The Gender Relations Center (GRC) hosted a dinner and conversation Tuesday night to discuss the relevance of gender in the workplace. Eric Love, director of staff diversity and inclusion in the Office of Human Resources, began the conversation by talking about the slow progression of gender equality in the workplace.

“Unfortunately, our society’s not moved far enough along yet ... to make external changes outside of individuals,” Love said. “It takes a lot of patience, it takes a tough, thick skin sometimes to transform a whole environment. ... I think the end goal is to create a better environment that’s conducive to everybody to do their best work in the workplace.”

Love talked about the importance of diversity in order for creativity and innovation to take place. He talked about his own experience being bi-racial, and how growing up, he was told he would have to work twice as hard to achieve half the credit of his white counterparts.

“That’s almost the same for transgender [people] and women in sciences. It’s not fair, it’s an unfair burden, but I think we’re making some movement in some areas,” Love said.

Victoria Goodrich, director of the first-year engineering program and advisor to the Society of Women Engineers club, talked about the lack of women in science, technology, engineering and math (STEM) majors.
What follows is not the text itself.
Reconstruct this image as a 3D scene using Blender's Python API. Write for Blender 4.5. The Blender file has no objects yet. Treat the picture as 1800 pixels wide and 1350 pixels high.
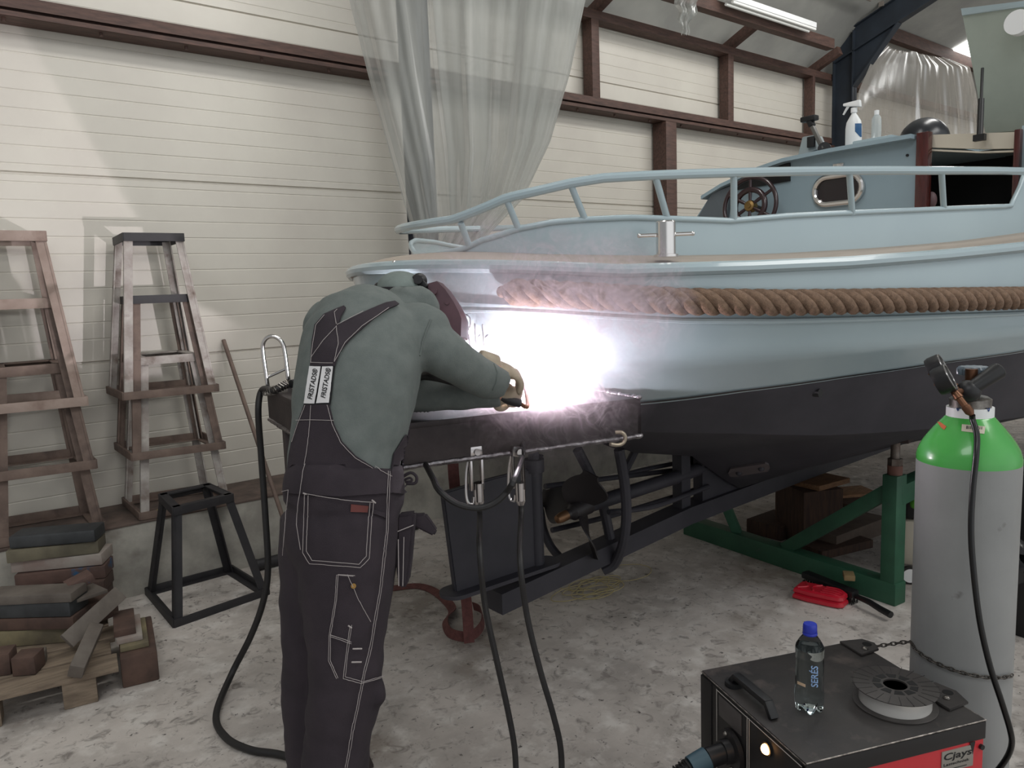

“Within the College of Engineering there are about 30 percent women, which is actually double the national average. But if you go into actual engineering companies it’s about 11 percent women,” Goodrich said. “I never had a woman STEM professor as a student until I went into graduate school.”

Maternity leave was another topic brought into the conversation. Kevin J. Burke, assistant professor at the department of language and literacy education at the University of Georgia, said the United States is one of the few developed countries that does not mandate paid maternity leave, and even when maternity leave was offered, in many cases the expectation women would not to take it.

“When I had my daughter, my friends told me they would understand because it happens all the time,” Goodrich said. “But I was actually only the second person who was in that engineering department that had a child ... so they actually never had this problem. That was just something I had to know and I had to know how to negotiate that.”

Burke said that one of the ways to drive change is through policy and voting. He said change takes smart young people who are committed and willing to do the hard work to make history.

“History also matters," he said. "The fact that education is predominantly women has a lot to do with the fact that we’ve been paying women a lot less money and there wasn’t a lot of money in the profession. Some of this is about figuring out the history.”